What is being asked
Word for word, restate the lines from the start of the data below through the line containing "2.0)), .35, .75), .85), c, brown)".

[start of Data]

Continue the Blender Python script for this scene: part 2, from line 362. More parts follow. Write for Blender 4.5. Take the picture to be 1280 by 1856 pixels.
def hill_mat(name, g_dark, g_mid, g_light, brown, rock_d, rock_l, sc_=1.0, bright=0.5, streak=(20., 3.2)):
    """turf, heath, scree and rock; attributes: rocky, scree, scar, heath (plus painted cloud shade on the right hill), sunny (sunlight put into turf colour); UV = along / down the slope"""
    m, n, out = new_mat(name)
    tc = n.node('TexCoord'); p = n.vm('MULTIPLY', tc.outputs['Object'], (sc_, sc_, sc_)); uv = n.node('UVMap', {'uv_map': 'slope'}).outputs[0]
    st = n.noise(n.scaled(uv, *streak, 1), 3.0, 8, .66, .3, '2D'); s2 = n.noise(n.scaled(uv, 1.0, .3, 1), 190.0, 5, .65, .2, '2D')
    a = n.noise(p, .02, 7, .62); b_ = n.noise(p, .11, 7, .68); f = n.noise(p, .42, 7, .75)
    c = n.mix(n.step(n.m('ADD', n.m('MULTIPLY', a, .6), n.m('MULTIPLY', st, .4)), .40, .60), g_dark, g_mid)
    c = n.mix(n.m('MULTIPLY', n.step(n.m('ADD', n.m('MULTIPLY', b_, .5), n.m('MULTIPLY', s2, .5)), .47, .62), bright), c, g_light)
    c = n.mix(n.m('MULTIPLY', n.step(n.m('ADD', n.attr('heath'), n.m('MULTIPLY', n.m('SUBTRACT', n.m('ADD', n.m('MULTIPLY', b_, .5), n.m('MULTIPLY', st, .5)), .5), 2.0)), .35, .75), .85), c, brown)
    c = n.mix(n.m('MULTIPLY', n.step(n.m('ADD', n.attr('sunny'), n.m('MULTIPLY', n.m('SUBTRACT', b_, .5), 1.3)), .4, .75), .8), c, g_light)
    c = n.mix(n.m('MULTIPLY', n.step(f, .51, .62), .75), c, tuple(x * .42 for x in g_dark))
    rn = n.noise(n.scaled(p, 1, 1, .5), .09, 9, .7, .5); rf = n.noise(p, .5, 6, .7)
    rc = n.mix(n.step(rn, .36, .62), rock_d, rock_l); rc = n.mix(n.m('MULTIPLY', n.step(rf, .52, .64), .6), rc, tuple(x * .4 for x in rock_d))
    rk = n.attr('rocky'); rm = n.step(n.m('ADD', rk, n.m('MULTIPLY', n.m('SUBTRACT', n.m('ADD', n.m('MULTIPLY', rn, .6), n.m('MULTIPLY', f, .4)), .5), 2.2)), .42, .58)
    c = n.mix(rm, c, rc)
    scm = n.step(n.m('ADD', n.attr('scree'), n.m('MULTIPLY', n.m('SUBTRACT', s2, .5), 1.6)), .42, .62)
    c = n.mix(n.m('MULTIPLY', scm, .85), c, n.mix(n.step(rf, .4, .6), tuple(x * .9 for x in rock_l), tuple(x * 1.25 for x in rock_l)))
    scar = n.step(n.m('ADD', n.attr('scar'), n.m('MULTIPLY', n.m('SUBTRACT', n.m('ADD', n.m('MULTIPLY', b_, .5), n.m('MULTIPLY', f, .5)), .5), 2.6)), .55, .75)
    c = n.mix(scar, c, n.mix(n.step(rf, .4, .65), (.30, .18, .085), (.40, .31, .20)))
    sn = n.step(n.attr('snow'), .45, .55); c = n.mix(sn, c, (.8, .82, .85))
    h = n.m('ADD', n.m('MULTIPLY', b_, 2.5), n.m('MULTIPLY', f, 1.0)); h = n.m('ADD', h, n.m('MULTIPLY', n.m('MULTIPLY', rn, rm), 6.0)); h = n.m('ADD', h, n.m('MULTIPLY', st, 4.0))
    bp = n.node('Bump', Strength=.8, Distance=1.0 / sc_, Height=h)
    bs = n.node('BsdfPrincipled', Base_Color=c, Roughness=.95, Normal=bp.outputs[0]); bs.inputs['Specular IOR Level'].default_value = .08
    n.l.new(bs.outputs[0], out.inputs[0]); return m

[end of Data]

Exercise solution
Continue the Blender Python script for this scene: part 2, from line 362. More parts follow. Write for Blender 4.5. Take the picture to be 1280 by 1856 pixels.
def hill_mat(name, g_dark, g_mid, g_light, brown, rock_d, rock_l, sc_=1.0, bright=0.5, streak=(20., 3.2)):
    """turf, heath, scree and rock; attributes: rocky, scree, scar, heath (plus painted cloud shade on the right hill), sunny (sunlight put into turf colour); UV = along / down the slope"""
    m, n, out = new_mat(name)
    tc = n.node('TexCoord'); p = n.vm('MULTIPLY', tc.outputs['Object'], (sc_, sc_, sc_)); uv = n.node('UVMap', {'uv_map': 'slope'}).outputs[0]
    st = n.noise(n.scaled(uv, *streak, 1), 3.0, 8, .66, .3, '2D'); s2 = n.noise(n.scaled(uv, 1.0, .3, 1), 190.0, 5, .65, .2, '2D')
    a = n.noise(p, .02, 7, .62); b_ = n.noise(p, .11, 7, .68); f = n.noise(p, .42, 7, .75)
    c = n.mix(n.step(n.m('ADD', n.m('MULTIPLY', a, .6), n.m('MULTIPLY', st, .4)), .40, .60), g_dark, g_mid)
    c = n.mix(n.m('MULTIPLY', n.step(n.m('ADD', n.m('MULTIPLY', b_, .5), n.m('MULTIPLY', s2, .5)), .47, .62), bright), c, g_light)
    c = n.mix(n.m('MULTIPLY', n.step(n.m('ADD', n.attr('heath'), n.m('MULTIPLY', n.m('SUBTRACT', n.m('ADD', n.m('MULTIPLY', b_, .5), n.m('MULTIPLY', st, .5)), .5), 2.0)), .35, .75), .85), c, brown)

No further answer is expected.